— start —
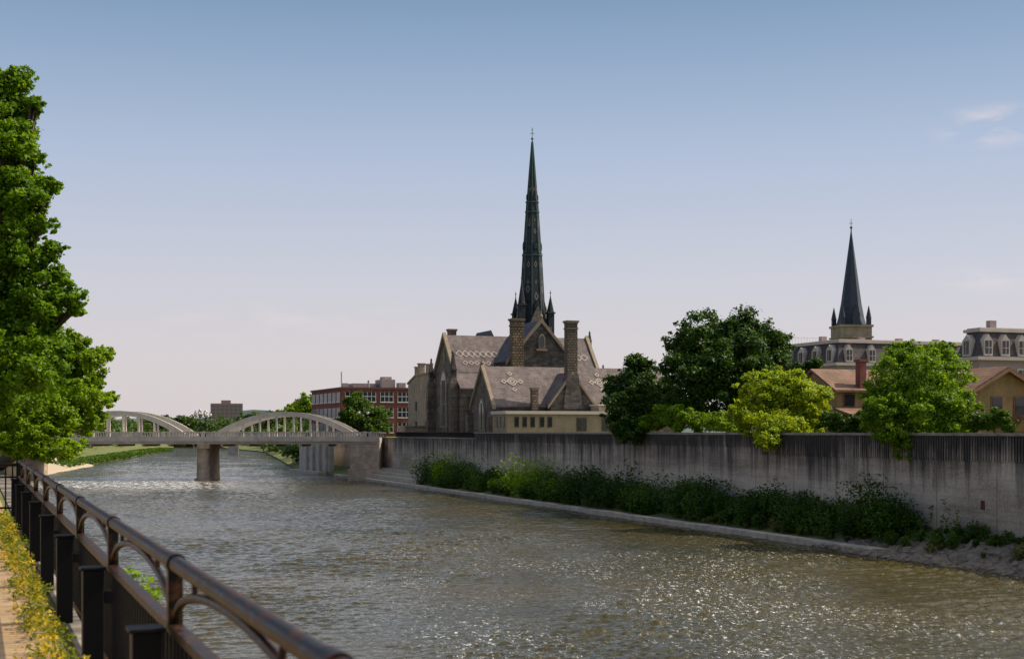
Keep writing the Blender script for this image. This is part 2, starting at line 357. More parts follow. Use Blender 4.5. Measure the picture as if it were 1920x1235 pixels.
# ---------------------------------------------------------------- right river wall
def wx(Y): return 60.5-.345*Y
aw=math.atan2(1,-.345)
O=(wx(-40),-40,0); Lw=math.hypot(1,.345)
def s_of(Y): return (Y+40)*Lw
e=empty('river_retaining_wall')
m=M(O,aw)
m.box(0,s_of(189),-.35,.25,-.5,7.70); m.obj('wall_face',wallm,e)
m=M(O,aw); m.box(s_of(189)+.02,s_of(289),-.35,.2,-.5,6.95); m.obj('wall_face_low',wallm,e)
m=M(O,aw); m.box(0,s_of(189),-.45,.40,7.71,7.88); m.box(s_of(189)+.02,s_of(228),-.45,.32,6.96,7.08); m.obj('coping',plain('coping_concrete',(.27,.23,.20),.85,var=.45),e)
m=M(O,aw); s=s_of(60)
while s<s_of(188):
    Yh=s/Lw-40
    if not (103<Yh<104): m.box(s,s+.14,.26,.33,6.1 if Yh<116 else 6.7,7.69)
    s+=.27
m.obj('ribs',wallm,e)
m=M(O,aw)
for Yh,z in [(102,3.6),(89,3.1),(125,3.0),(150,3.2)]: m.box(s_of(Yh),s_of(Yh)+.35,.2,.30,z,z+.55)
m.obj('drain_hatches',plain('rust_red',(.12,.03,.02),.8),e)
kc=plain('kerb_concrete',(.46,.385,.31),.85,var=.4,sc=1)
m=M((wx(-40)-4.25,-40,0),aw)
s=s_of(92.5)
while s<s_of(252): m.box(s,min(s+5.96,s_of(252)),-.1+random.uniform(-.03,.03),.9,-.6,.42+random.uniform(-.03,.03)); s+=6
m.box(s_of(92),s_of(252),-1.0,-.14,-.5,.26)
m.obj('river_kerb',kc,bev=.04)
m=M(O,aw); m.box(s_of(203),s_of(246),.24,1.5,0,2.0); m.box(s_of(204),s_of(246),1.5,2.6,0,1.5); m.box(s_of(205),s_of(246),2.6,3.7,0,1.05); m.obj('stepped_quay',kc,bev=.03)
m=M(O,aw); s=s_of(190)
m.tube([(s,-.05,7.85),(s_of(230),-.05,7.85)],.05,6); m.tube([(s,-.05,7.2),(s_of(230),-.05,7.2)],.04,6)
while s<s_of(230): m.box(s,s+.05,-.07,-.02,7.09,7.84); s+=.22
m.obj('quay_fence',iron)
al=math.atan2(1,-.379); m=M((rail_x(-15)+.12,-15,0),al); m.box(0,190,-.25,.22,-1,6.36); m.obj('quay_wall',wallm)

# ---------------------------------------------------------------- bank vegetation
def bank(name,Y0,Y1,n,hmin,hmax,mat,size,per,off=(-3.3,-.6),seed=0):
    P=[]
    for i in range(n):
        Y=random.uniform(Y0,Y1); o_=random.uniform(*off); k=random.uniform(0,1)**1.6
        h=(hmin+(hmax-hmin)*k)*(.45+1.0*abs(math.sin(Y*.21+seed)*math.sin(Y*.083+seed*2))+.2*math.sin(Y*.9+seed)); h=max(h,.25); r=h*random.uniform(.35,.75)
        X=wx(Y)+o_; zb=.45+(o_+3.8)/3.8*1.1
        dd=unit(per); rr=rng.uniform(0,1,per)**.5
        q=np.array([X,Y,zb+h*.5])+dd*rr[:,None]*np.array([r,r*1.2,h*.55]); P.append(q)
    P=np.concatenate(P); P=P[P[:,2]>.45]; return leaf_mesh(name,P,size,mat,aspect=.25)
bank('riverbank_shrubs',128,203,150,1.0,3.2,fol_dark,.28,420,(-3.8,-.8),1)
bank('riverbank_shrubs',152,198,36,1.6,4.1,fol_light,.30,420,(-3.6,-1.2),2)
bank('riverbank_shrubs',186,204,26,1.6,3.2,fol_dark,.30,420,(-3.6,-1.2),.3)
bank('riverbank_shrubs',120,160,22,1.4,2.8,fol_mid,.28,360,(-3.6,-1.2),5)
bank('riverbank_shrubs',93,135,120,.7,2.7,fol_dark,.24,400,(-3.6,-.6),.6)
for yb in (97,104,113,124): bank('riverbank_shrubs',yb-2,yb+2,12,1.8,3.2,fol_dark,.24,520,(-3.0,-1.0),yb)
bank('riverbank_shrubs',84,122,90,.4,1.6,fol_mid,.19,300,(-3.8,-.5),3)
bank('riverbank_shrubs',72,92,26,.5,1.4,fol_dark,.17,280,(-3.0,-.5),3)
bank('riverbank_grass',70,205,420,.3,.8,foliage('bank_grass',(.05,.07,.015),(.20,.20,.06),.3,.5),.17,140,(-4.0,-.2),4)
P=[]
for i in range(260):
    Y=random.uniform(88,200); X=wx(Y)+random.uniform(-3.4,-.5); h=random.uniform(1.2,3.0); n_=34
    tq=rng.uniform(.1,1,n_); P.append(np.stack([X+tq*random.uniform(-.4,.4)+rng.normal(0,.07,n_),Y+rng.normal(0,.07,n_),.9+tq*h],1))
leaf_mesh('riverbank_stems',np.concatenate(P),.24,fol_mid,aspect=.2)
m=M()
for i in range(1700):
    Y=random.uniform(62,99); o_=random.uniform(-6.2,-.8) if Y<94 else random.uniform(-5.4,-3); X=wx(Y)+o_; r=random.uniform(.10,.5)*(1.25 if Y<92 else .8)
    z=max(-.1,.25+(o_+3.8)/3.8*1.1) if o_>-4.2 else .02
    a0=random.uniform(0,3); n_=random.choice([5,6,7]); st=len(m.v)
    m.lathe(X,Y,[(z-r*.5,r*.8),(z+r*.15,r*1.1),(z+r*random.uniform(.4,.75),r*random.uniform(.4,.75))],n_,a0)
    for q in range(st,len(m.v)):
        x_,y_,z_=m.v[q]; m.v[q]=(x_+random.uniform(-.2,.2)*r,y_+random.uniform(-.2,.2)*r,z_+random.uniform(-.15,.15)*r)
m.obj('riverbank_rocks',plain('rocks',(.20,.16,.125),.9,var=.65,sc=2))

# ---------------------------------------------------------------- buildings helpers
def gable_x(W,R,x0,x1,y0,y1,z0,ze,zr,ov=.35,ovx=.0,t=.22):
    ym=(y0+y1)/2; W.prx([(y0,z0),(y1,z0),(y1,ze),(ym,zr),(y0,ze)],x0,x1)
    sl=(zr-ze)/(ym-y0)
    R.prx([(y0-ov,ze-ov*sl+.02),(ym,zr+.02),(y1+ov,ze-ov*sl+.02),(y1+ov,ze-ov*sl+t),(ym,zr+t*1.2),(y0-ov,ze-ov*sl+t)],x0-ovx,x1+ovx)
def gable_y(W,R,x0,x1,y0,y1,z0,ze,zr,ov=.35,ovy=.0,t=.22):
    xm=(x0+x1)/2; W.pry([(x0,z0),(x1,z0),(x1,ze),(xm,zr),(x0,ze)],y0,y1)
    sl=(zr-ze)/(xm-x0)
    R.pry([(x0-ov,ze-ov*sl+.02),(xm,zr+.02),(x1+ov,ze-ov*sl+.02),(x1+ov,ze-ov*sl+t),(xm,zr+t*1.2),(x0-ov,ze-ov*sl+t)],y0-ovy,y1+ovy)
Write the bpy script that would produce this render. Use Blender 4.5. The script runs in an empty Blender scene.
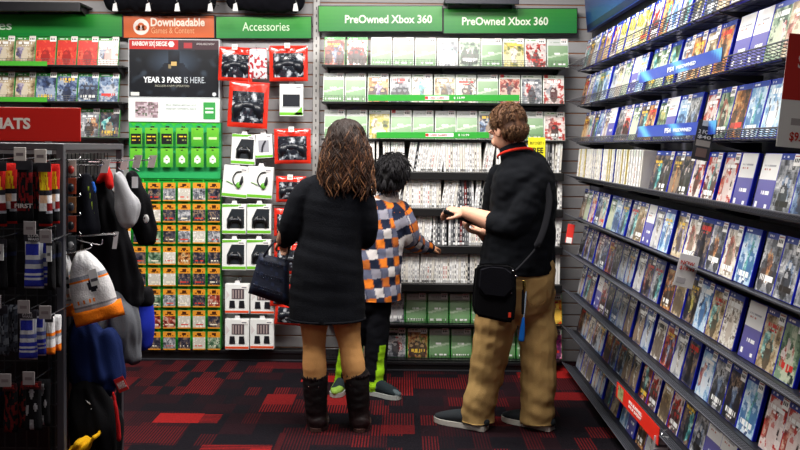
— end —
* [To do]:
Pictures in the records above are not copied; print everything else exactly.

* [Solution for this task]:
Keep writing the Blender script for this image. This is part 2, starting at line 357. More parts follow. Use Blender 4.5. Measure the picture as if it were 1920x1235 pixels.
# ---------------------------------------------------------------- right river wall
def wx(Y): return 60.5-.345*Y
aw=math.atan2(1,-.345)
O=(wx(-40),-40,0); Lw=math.hypot(1,.345)
def s_of(Y): return (Y+40)*Lw
e=empty('river_retaining_wall')
m=M(O,aw)
m.box(0,s_of(189),-.35,.25,-.5,7.70); m.obj('wall_face',wallm,e)
m=M(O,aw); m.box(s_of(189)+.02,s_of(289),-.35,.2,-.5,6.95); m.obj('wall_face_low',wallm,e)
m=M(O,aw); m.box(0,s_of(189),-.45,.40,7.71,7.88); m.box(s_of(189)+.02,s_of(228),-.45,.32,6.96,7.08); m.obj('coping',plain('coping_concrete',(.27,.23,.20),.85,var=.45),e)
m=M(O,aw); s=s_of(60)
while s<s_of(188):
    Yh=s/Lw-40
    if not (103<Yh<104): m.box(s,s+.14,.26,.33,6.1 if Yh<116 else 6.7,7.69)
    s+=.27
m.obj('ribs',wallm,e)
m=M(O,aw)
for Yh,z in [(102,3.6),(89,3.1),(125,3.0),(150,3.2)]: m.box(s_of(Yh),s_of(Yh)+.35,.2,.30,z,z+.55)
m.obj('drain_hatches',plain('rust_red',(.12,.03,.02),.8),e)
kc=plain('kerb_concrete',(.46,.385,.31),.85,var=.4,sc=1)
m=M((wx(-40)-4.25,-40,0),aw)
s=s_of(92.5)
while s<s_of(252): m.box(s,min(s+5.96,s_of(252)),-.1+random.uniform(-.03,.03),.9,-.6,.42+random.uniform(-.03,.03)); s+=6
m.box(s_of(92),s_of(252),-1.0,-.14,-.5,.26)
m.obj('river_kerb',kc,bev=.04)
m=M(O,aw); m.box(s_of(203),s_of(246),.24,1.5,0,2.0); m.box(s_of(204),s_of(246),1.5,2.6,0,1.5); m.box(s_of(205),s_of(246),2.6,3.7,0,1.05); m.obj('stepped_quay',kc,bev=.03)
m=M(O,aw); s=s_of(190)
m.tube([(s,-.05,7.85),(s_of(230),-.05,7.85)],.05,6); m.tube([(s,-.05,7.2),(s_of(230),-.05,7.2)],.04,6)
while s<s_of(230): m.box(s,s+.05,-.07,-.02,7.09,7.84); s+=.22
m.obj('quay_fence',iron)
al=math.atan2(1,-.379); m=M((rail_x(-15)+.12,-15,0),al); m.box(0,190,-.25,.22,-1,6.36); m.obj('quay_wall',wallm)

# ---------------------------------------------------------------- bank vegetation
def bank(name,Y0,Y1,n,hmin,hmax,mat,size,per,off=(-3.3,-.6),seed=0):
    P=[]
    for i in range(n):
        Y=random.uniform(Y0,Y1); o_=random.uniform(*off); k=random.uniform(0,1)**1.6
        h=(hmin+(hmax-hmin)*k)*(.45+1.0*abs(math.sin(Y*.21+seed)*math.sin(Y*.083+seed*2))+.2*math.sin(Y*.9+seed)); h=max(h,.25); r=h*random.uniform(.35,.75)
        X=wx(Y)+o_; zb=.45+(o_+3.8)/3.8*1.1
        dd=unit(per); rr=rng.uniform(0,1,per)**.5
        q=np.array([X,Y,zb+h*.5])+dd*rr[:,None]*np.array([r,r*1.2,h*.55]); P.append(q)
    P=np.concatenate(P); P=P[P[:,2]>.45]; return leaf_mesh(name,P,size,mat,aspect=.25)
bank('riverbank_shrubs',128,203,150,1.0,3.2,fol_dark,.28,420,(-3.8,-.8),1)
bank('riverbank_shrubs',152,198,36,1.6,4.1,fol_light,.30,420,(-3.6,-1.2),2)
bank('riverbank_shrubs',186,204,26,1.6,3.2,fol_dark,.30,420,(-3.6,-1.2),.3)
bank('riverbank_shrubs',120,160,22,1.4,2.8,fol_mid,.28,360,(-3.6,-1.2),5)
bank('riverbank_shrubs',93,135,120,.7,2.7,fol_dark,.24,400,(-3.6,-.6),.6)
for yb in (97,104,113,124): bank('riverbank_shrubs',yb-2,yb+2,12,1.8,3.2,fol_dark,.24,520,(-3.0,-1.0),yb)
bank('riverbank_shrubs',84,122,90,.4,1.6,fol_mid,.19,300,(-3.8,-.5),3)
bank('riverbank_shrubs',72,92,26,.5,1.4,fol_dark,.17,280,(-3.0,-.5),3)
bank('riverbank_grass',70,205,420,.3,.8,foliage('bank_grass',(.05,.07,.015),(.20,.20,.06),.3,.5),.17,140,(-4.0,-.2),4)
P=[]
for i in range(260):
    Y=random.uniform(88,200); X=wx(Y)+random.uniform(-3.4,-.5); h=random.uniform(1.2,3.0); n_=34
    tq=rng.uniform(.1,1,n_); P.append(np.stack([X+tq*random.uniform(-.4,.4)+rng.normal(0,.07,n_),Y+rng.normal(0,.07,n_),.9+tq*h],1))
leaf_mesh('riverbank_stems',np.concatenate(P),.24,fol_mid,aspect=.2)
m=M()
for i in range(1700):
    Y=random.uniform(62,99); o_=random.uniform(-6.2,-.8) if Y<94 else random.uniform(-5.4,-3); X=wx(Y)+o_; r=random.uniform(.10,.5)*(1.25 if Y<92 else .8)
    z=max(-.1,.25+(o_+3.8)/3.8*1.1) if o_>-4.2 else .02
    a0=random.uniform(0,3); n_=random.choice([5,6,7]); st=len(m.v)
    m.lathe(X,Y,[(z-r*.5,r*.8),(z+r*.15,r*1.1),(z+r*random.uniform(.4,.75),r*random.uniform(.4,.75))],n_,a0)
    for q in range(st,len(m.v)):
        x_,y_,z_=m.v[q]; m.v[q]=(x_+random.uniform(-.2,.2)*r,y_+random.uniform(-.2,.2)*r,z_+random.uniform(-.15,.15)*r)
m.obj('riverbank_rocks',plain('rocks',(.20,.16,.125),.9,var=.65,sc=2))

# ---------------------------------------------------------------- buildings helpers
def gable_x(W,R,x0,x1,y0,y1,z0,ze,zr,ov=.35,ovx=.0,t=.22):
    ym=(y0+y1)/2; W.prx([(y0,z0),(y1,z0),(y1,ze),(ym,zr),(y0,ze)],x0,x1)
    sl=(zr-ze)/(ym-y0)
    R.prx([(y0-ov,ze-ov*sl+.02),(ym,zr+.02),(y1+ov,ze-ov*sl+.02),(y1+ov,ze-ov*sl+t),(ym,zr+t*1.2),(y0-ov,ze-ov*sl+t)],x0-ovx,x1+ovx)
def gable_y(W,R,x0,x1,y0,y1,z0,ze,zr,ov=.35,ovy=.0,t=.22):
    xm=(x0+x1)/2; W.pry([(x0,z0),(x1,z0),(x1,ze),(xm,zr),(x0,ze)],y0,y1)
    sl=(zr-ze)/(xm-x0)
    R.pry([(x0-ov,ze-ov*sl+.02),(xm,zr+.02),(x1+ov,ze-ov*sl+.02),(x1+ov,ze-ov*sl+t),(xm,zr+t*1.2),(x0-ov,ze-ov*sl+t)],y0-ovy,y1+ovy)
Write the bpy script that would produce this render. Use Blender 4.5. The script runs in an empty Blender scene.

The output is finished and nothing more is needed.